→ **Source data**
######

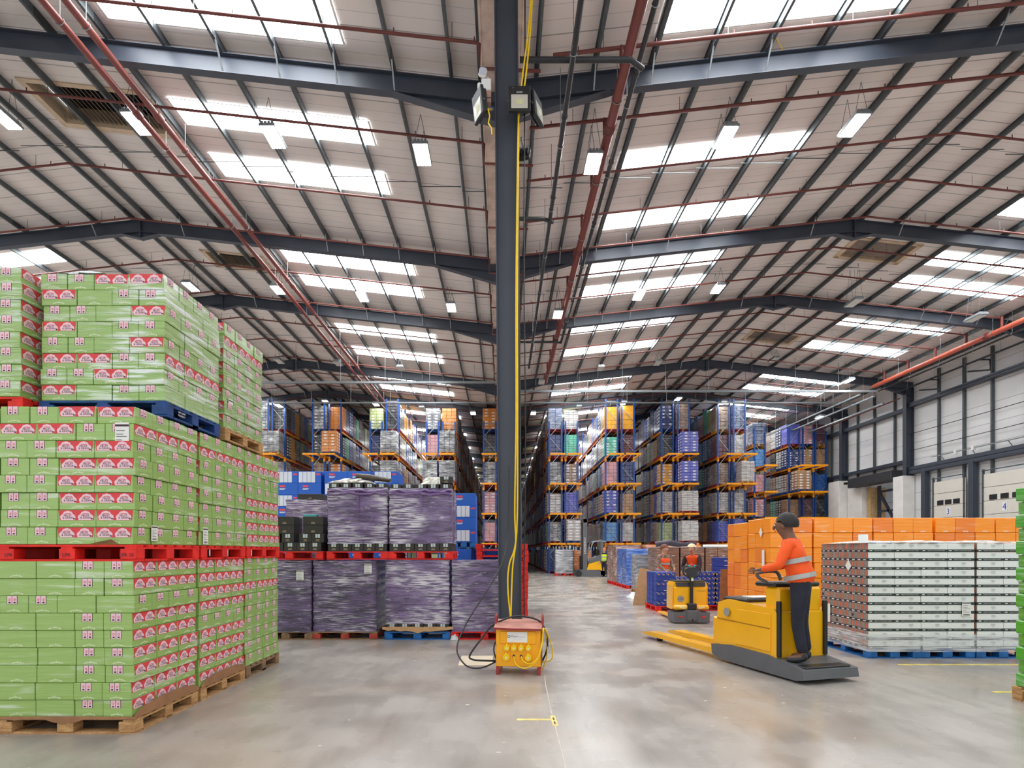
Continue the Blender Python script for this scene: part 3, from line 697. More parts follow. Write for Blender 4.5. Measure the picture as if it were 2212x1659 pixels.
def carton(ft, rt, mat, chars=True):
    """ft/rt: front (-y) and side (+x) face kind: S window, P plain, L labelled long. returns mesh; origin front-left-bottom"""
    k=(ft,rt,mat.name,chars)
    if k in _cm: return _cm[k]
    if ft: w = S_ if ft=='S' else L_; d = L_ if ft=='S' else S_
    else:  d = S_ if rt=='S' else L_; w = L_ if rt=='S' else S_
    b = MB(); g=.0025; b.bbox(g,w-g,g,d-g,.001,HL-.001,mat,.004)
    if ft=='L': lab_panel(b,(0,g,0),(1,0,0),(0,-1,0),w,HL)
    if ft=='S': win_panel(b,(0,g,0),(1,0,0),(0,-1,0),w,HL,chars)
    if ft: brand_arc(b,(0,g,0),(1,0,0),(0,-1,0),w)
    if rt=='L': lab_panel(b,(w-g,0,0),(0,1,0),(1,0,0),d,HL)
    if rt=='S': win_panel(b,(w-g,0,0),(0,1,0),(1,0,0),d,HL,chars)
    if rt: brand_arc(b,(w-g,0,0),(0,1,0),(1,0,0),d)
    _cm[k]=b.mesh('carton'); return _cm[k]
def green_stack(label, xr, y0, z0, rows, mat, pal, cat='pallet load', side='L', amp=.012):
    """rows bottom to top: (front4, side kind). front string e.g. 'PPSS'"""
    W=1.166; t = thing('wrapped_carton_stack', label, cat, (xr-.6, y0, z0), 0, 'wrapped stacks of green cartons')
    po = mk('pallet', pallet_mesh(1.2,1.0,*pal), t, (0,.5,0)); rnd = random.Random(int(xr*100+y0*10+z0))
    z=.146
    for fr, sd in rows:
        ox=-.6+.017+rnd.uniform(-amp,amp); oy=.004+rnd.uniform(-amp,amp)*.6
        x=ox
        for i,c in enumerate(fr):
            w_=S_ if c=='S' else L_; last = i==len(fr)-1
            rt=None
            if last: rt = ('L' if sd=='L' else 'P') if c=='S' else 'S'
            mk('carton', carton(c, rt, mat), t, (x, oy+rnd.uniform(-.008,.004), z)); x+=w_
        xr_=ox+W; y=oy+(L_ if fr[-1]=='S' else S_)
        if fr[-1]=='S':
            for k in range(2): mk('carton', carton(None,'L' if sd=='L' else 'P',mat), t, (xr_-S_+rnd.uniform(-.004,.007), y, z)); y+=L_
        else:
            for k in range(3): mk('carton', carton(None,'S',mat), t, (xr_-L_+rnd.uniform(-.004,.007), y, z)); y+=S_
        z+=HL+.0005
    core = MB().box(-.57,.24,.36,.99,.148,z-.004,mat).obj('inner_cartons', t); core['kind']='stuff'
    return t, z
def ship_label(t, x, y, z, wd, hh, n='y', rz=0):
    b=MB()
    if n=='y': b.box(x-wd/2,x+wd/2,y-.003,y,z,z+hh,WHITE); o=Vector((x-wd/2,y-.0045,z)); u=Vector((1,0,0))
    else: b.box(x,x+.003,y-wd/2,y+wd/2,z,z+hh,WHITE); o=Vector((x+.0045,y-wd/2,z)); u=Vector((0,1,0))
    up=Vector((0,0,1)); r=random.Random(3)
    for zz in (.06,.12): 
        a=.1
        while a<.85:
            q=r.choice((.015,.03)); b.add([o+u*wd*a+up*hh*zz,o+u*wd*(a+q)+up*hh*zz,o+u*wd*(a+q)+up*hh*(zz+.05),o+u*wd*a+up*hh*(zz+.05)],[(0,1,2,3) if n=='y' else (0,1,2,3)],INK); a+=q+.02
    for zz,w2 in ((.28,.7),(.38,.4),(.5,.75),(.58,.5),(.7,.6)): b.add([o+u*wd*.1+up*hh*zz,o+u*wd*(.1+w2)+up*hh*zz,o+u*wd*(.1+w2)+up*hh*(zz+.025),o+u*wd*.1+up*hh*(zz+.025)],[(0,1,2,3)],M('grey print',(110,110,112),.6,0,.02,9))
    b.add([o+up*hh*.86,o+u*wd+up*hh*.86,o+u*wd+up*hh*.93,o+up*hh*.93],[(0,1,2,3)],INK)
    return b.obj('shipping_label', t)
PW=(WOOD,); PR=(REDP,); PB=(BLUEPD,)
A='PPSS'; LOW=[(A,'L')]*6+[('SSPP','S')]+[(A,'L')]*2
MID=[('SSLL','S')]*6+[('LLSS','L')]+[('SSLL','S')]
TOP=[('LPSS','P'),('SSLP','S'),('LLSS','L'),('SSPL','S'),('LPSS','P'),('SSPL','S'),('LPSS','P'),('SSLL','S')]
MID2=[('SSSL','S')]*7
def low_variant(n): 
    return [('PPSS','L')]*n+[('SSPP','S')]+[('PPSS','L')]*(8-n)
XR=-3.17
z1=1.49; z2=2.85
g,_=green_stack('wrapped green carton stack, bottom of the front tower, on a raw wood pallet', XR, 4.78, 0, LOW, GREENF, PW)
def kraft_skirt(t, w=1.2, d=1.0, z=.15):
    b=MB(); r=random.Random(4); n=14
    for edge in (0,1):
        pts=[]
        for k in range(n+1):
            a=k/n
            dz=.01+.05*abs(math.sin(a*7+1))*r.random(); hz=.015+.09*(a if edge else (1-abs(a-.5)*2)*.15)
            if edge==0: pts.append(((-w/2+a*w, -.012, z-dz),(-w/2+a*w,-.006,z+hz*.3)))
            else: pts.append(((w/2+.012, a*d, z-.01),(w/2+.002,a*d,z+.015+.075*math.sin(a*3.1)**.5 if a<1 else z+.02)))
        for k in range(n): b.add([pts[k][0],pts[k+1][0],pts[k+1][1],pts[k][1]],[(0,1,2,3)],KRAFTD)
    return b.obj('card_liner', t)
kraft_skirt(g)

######

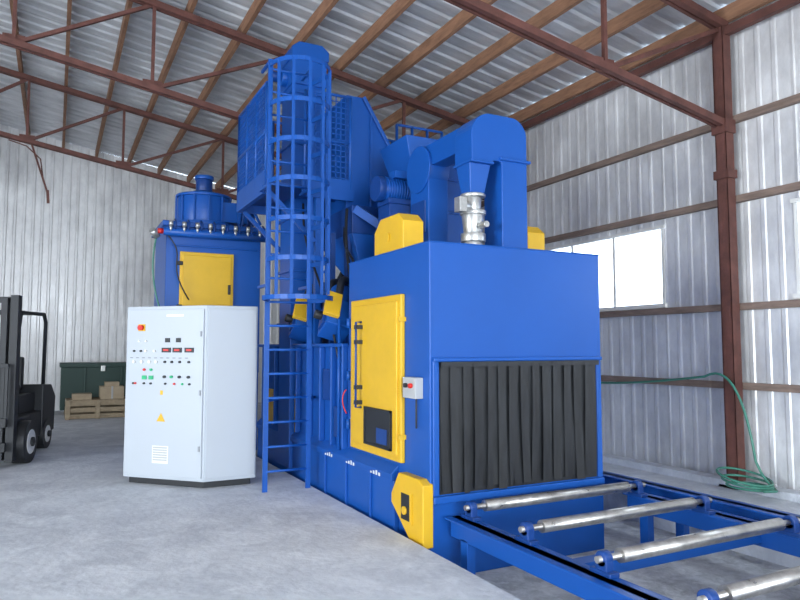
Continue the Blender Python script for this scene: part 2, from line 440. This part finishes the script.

######

→ **Exercise goal**
Take each line of the material that contains the word "part" and list it.

→ **Finished answer**
Continue the Blender Python script for this scene: part 3, from line 697. More parts follow. Write for Blender 4.5. Measure the picture as if it were 2212x1659 pixels.
Continue the Blender Python script for this scene: part 2, from line 440. This part finishes the script.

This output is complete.